While living standards have declined, so has domestic energy production. This has exacerbated the Trade Deficit and has cost consumers countless billions. The ability to print up currency and dump it on a willing world, in exchange for their production, has enabled the Government to present the illusion that things are alright. But look at the dying industrial cities in America. Detroit, once a paragon of industrial success, has fallen upon hard times. The average Detroit home is going for $6,000, only 25 percent of students graduate from high school and unemployment among men has reached nearly half of the work force.

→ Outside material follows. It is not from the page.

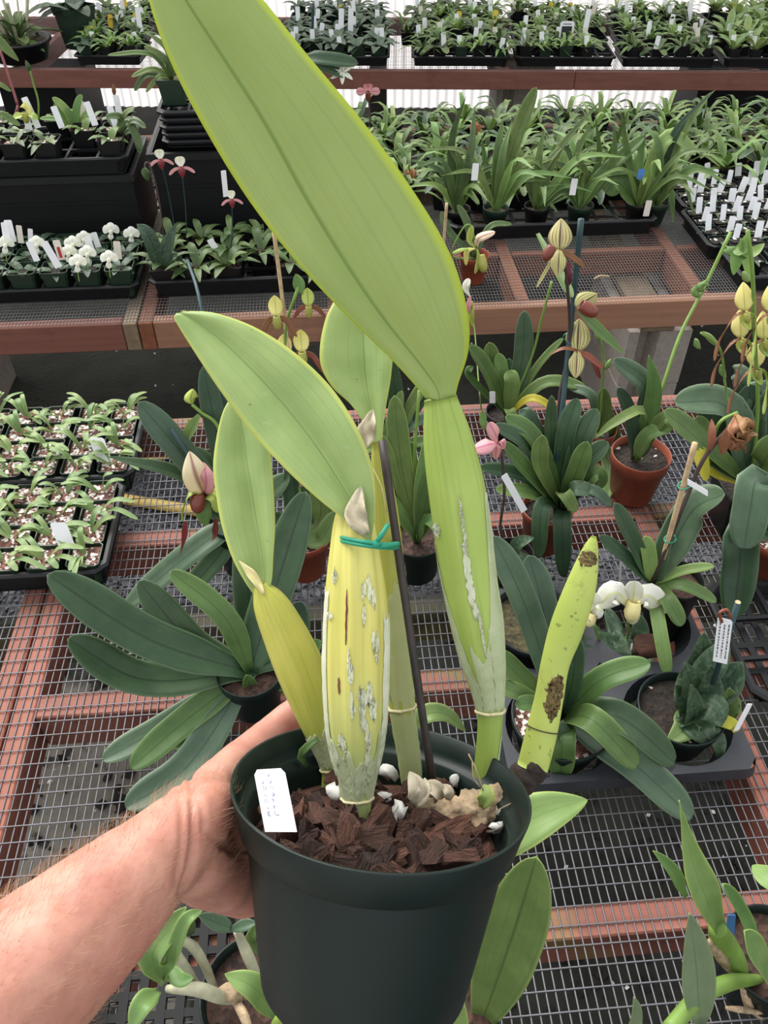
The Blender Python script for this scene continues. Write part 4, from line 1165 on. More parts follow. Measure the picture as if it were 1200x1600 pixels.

Such trade imbalances were much less likely to occur under a Gold Standard. Countries were not likely to allow complete depletion of their gold reserves. Fiat currencies can keep being produced regardless how bad the imbalance becomes. Then it is up to the trading partners to decide whether or not to accept the currency. At some point enough will be enough and it will be game over.
(def. #2)
BUMP
There may be an good argument in favor of the writer’s point, but he has no clue how to make it.
Go read some history. We have had a fiat back currency since FDR.
FDR closed the gold window to US citizens. Non-citizens outside the US could still redeem paper for specie until 1971 when Nixon closed it to all.
Even US citizens could redeem their paper money for silver until the mid ‘60s.
However, the market price was $1.00 to $1.25/oz back then before inflation took off in the late ‘60s, and it would have been cheaper to just buy silver bars at market prices than to stockpile 90% silver coins even at $1.25/oz.
If one can redeem paper money for something of value, however, it’s not pure fiat.
Silver redemption was finally repudiated in 1968 even for paper money that explicitly stated that it was redeemable for silver. Since a government can negate a contract at will, all government money is fiat money regardless of its redemption promises.
The history of government money is a history of broken promises.